After the Liberation of Mosul…Where to for ISIS?

Translated by Captain Ahab


By Elijah J.Magnier 


Haidar Abadi, the Iraqi Prime minister, launched the battle to liberate Mosul and its country side from ISIS, which has been under ISIS control since July 2014, when the leader of ISIS, Abu Bakr Al-Baghdadi, announced from inside the grand mosque of Mosul the establishment of the caliphate in Iraq and the Levant. Now however the organization faces complete annihilation in Iraq, especially that the last stronghold and major city under their control is besieged by the Iraqi security forces.

The attack on Mosul was initiated from three main fronts, Eastern from Al-Hamadaniyyah, the North/East from Bashiqa, the Southern axis from Quair, and other secondary fronts to fully control the outskirts of the city and prevent any attempt by ISIS to flea Mosul into Syria. 40,000 Iraqi officers and volunteers were deployed, they include the Iraqi regular army, Kurdish forces, and the PMU.

Commanders in the Iraqi army believe that the left part of the city will be easy to liberate, however the right side-according to intelligence information-will be more difficult this is down to two reasons, one being that large numbers of ISIS fighters are positioned in the old city, secondly larger numbers of civilians live in the old city.

And so the beginning of the end for ISIS in Iraq is underway. During the early hours of the battle for the liberation of Mosul, Iraqi security forces were able to liberate several cities and towns including Al-Kubaiba, Al-Mekhlet, Al-Shurooq, Al-Hamidiyah, Ibn Nayf, Najmah, and Adla. ISIS withdrew under heavy artillery bombardment from French, and American forces, coupled with Iraqi aerial bombardment. Tens of thousands of leaflets were dropped to instruct Mosul residents to either leave the city through corridors secured by Iraqi forces, or to stay at home so as to avoid being targeted, since anything that moves in the streets of the city is a target. The ministry of Interior and telecommunications set up hotlines for residents to phone in and report the whereabouts and plans of ISIS members and fighters.

Both Syria and Iraq fear that thousands of ISIS fighters escape from Mosul and enter into Syria through various desert routes, which ISIS knows and have laid plans to use, having known for a while now that they will be forced out of Mosul, sooner or later. If thousands of ISIS fighters find their way into Syria then they would pose a very serious problem to the SAA in Deir Ezzor, and the SAA at the outskirts of Palmyra. This kind of advantage would cause a shift in the balance of power, and would only prolong the war, indefinitely. Despite the diplomatic efforts in the Swiss city of Lausanne between Russia and the US to stop military operations in the Eastern part of Aleppo, a political solution to Syria seems highly unlikely.
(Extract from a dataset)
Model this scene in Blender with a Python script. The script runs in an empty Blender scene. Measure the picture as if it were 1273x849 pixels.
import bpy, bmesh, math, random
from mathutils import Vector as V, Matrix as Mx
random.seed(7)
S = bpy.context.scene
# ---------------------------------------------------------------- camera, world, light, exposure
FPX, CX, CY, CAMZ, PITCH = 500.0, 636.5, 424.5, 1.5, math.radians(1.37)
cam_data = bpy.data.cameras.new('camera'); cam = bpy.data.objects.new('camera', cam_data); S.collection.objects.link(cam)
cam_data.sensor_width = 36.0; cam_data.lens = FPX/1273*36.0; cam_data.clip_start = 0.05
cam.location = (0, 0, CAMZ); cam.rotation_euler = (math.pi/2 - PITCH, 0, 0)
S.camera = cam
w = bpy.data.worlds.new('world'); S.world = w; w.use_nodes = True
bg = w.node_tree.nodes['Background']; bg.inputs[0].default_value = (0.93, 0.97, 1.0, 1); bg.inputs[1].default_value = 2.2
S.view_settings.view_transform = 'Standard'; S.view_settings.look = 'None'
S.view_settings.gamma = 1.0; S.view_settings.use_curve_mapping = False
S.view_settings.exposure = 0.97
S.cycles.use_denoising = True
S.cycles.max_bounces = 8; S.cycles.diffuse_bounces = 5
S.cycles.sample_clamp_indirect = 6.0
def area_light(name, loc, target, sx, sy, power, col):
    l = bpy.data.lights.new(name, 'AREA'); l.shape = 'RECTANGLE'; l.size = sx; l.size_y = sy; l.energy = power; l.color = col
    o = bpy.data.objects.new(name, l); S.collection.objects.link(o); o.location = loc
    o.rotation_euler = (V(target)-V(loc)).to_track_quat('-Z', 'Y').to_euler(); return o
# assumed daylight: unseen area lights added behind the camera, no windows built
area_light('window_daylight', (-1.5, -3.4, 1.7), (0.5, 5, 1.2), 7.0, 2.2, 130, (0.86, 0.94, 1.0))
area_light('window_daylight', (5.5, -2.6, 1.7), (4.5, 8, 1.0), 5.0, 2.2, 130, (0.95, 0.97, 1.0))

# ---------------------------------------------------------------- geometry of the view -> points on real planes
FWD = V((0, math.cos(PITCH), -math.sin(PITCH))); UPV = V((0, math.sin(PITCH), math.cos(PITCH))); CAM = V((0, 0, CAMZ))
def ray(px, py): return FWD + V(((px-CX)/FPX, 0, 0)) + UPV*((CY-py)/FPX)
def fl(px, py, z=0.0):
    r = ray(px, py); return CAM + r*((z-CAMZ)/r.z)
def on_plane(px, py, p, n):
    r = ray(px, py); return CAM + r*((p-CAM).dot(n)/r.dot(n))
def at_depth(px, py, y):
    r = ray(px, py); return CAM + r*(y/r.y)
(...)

Breaking ISIS’ back in Mosul does not spell the end for them, rather only weakening the organization considerably, they will no longer be a state, their operations will be limited to planning terrorist attacks, and conducting hit and run operations against the Iraqi forces, whereas they will keep their capital in Syria, Raqqa, to prevent Assad and his allies from concentrating their efforts against the “moderate opposition” and the Jihadists. And so ISIS is still needed in Syria, this does not mean that ISIS is remotely controlled, rather they are purposefully being pushed out of Iraq into Syria to serve a political end of the current US administration, that is to preserve the status quo in Syria until the next administration comes into the oval office.

Experts exclude the possibility of a negotiated settlement in Syria, this is down to the US’s refusal to separate the “moderate opposition” from the Jihadists of Al-Nusra a.k.a Jabhat Fath Al-Sham, if that happens then a war would erupt between the opposition and the Jihadists, the Jihadists would rightly see it as them being thrown to the wolves (Russia and the US).

Today we can see that Jabhat Fath Al-Sham is much stronger, having incorporated 2000 fighters from Jund Al-Aqsa, which makes it more difficult to beat them. Each time the US administration maneuvers around an agreement to separate the “moderate opposition” from the Jihadists, the group finds new avenues of support that make them stronger. The other reason for keeping the various Jihadist groups in Syria is Russia’s presence in the Levant.

And so ISIS and the Jihadists will remain and probably thrive so long as they are needed in Syria, Russia’s backyard, as the US’ policy dictate that they bleed Moscow and Tehran. The Jihadists and ISIS are needed for months and probably years to come.